Fires and earthquakes are external shocks. San Francisco was destroyed by the fires that followed the earthquake of 1906. It is a fine city today because it was built anew following that disaster. Wars are large-scale human actions but they too provide external shocks. London, Berlin and Tokyo are examples of cities that were destroyed and then rebuilt. Destruction of the old order forces the creation of a possibly better new order. Cities which have never had the misfortune of being massively destroyed don’t get the opportunity to rebuild. Metros such as Mumbai and Kolkata are the poorer today for not having endured any external shock ever.
Foreign invasions are examples of external shocks. Marauding armies disrupt and lay waste the land but for better or for worse, disrupt and bring about radical change. We have to be very clear that change is probably good for someone but change is always bad for someone or something. Change is never good for those who prospered in the old order: which is precisely why in human society, radical change is so strenuously resisted by those in power. Revolutions are not started by those who dominate the existing order.
This brings us to what appears to be a dominant theme in the context of India today. If I had a penny (small change) for every call I hear for change in India, I would definitely be a millionaire. Every two-bit politician and social activist is clamouring for change. None of them are credible because they are doing quite well in the existing order. The most non-credible calls for change are the ones that come from the members of the ruling dynasty and their lackeys. It would be more believable if the dinosaurs were calling for an asteroid to hit the earth and bring about change.
For decades, the politicians and political parties in India have had a great time.
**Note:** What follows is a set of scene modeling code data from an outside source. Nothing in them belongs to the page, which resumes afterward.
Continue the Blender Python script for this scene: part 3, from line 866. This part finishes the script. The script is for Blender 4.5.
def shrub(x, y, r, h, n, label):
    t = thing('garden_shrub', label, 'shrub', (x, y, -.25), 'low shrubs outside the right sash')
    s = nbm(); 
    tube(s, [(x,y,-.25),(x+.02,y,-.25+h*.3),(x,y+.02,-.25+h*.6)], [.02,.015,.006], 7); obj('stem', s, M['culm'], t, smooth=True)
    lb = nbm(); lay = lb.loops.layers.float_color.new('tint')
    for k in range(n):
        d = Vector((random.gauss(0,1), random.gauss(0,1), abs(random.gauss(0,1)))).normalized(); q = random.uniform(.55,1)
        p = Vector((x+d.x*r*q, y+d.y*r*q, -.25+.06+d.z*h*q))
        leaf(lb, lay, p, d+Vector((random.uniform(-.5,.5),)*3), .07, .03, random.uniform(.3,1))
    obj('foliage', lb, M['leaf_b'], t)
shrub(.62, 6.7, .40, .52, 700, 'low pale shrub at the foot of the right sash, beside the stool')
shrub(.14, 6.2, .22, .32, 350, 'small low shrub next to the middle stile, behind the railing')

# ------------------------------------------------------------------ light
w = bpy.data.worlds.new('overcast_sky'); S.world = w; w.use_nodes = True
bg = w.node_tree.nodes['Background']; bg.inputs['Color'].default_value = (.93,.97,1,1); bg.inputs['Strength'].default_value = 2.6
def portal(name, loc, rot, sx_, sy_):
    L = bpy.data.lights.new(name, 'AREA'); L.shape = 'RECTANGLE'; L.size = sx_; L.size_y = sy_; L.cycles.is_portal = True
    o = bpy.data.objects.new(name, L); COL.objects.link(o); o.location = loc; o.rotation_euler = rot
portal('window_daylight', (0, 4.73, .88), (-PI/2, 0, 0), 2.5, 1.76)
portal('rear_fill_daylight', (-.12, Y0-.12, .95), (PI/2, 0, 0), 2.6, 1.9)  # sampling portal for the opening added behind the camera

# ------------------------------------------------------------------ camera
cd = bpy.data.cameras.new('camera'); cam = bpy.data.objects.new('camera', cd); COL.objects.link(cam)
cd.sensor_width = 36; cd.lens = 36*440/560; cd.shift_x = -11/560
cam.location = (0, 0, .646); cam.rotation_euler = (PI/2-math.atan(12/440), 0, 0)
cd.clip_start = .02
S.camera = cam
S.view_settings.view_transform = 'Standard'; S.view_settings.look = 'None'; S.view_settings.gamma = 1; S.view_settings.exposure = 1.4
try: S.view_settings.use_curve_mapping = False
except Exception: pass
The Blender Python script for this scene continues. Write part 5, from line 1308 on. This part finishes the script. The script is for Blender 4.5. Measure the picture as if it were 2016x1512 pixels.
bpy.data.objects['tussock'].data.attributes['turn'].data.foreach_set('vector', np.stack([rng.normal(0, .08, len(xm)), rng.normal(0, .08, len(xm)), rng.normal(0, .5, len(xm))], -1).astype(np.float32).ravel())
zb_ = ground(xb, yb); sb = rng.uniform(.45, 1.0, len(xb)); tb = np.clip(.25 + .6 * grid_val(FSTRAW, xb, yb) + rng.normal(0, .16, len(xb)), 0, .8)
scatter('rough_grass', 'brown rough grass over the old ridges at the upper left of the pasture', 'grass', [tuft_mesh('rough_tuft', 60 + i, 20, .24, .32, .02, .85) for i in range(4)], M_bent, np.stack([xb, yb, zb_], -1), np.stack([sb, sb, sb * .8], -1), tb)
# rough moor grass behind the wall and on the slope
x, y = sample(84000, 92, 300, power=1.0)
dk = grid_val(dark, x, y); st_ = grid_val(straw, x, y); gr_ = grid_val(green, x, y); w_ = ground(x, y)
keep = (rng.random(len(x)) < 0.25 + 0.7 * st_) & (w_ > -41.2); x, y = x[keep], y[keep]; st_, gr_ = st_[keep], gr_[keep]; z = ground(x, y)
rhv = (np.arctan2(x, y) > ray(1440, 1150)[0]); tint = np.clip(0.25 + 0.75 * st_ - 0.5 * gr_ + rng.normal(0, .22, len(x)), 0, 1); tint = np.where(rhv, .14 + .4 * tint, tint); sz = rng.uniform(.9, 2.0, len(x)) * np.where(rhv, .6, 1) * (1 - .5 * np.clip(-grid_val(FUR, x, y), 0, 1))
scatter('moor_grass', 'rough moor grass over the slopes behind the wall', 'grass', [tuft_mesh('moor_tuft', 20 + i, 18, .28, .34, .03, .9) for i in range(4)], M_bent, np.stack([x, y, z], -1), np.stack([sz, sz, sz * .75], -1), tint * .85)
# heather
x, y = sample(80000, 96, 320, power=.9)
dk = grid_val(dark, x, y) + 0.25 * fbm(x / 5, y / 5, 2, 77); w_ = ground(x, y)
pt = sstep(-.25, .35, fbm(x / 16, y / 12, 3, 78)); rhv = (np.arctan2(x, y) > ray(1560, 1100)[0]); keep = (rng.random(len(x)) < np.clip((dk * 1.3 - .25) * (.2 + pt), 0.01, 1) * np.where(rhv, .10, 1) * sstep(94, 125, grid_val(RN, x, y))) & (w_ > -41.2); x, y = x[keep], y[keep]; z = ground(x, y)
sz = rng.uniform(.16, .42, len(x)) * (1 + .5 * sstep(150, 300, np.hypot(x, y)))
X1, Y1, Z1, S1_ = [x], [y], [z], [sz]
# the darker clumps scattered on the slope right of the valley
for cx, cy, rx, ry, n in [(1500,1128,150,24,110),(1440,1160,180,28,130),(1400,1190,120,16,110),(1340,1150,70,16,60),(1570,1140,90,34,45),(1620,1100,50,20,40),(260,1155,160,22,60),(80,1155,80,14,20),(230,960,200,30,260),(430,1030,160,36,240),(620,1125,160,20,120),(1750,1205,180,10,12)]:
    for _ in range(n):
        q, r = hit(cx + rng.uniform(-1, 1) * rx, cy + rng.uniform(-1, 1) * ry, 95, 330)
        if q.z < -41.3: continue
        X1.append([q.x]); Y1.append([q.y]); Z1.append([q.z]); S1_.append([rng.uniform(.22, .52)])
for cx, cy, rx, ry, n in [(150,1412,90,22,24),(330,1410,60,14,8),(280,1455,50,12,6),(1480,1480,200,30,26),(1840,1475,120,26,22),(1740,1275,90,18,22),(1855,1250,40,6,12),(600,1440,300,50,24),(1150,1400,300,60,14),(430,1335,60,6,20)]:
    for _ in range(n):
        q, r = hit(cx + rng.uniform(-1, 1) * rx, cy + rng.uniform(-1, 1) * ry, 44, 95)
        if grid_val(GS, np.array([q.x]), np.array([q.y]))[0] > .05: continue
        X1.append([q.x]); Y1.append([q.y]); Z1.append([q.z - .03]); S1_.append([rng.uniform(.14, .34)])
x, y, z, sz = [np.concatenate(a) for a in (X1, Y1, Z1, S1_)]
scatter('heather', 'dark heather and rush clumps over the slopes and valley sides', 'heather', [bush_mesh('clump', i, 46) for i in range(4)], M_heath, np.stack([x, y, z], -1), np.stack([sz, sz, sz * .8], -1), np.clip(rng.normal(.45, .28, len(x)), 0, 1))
India has suffered and failed to keep pace with the developing world but the politicians have done remarkably incredibly well. They have become rich and have impoverished India in their greed for wealth. It would be insanely unrealistic to expect them to bring about the transformation of India into a developed country because it would mean the end of their dominance.
What India needs is not evolutionary change but radical change. This radical change can only be delivered by someone or something that is external to the system. In other words, an external shock. How would we recognise that external shock? The simplest test is this: if everyone prospering in the current system is against someone, that someone is capable of bringing about the disruptive change. Their fear is well founded because any disruptive change will certainly put an end to the cosy little scheme that has worked so well for them for so long.
For decades India has been forced to follow the ‘socialist’ path. Great prosperity has been promised by those in control. Prosperity did happen but it was only for those in power; the rest of the people languished in poverty. Those same people in power continue to talk loudly about progress and growth but it should be clear that their policies cannot deliver even if they really wanted to. It is also easy to understand that they will not change their policies because if they did, they would be admitting that they failed disastrously. Policy change can only happen following an external shock.
India needs radical, transformative change. It cannot be delivered by the same old policies made by the same old parties. The old Indian adage goes, if you want to change your life, change your mind. I would add: to change your mind, change your brain. In the context of India, only change in leadership will bring about policy change. And that change in leadership can only be through an external shock.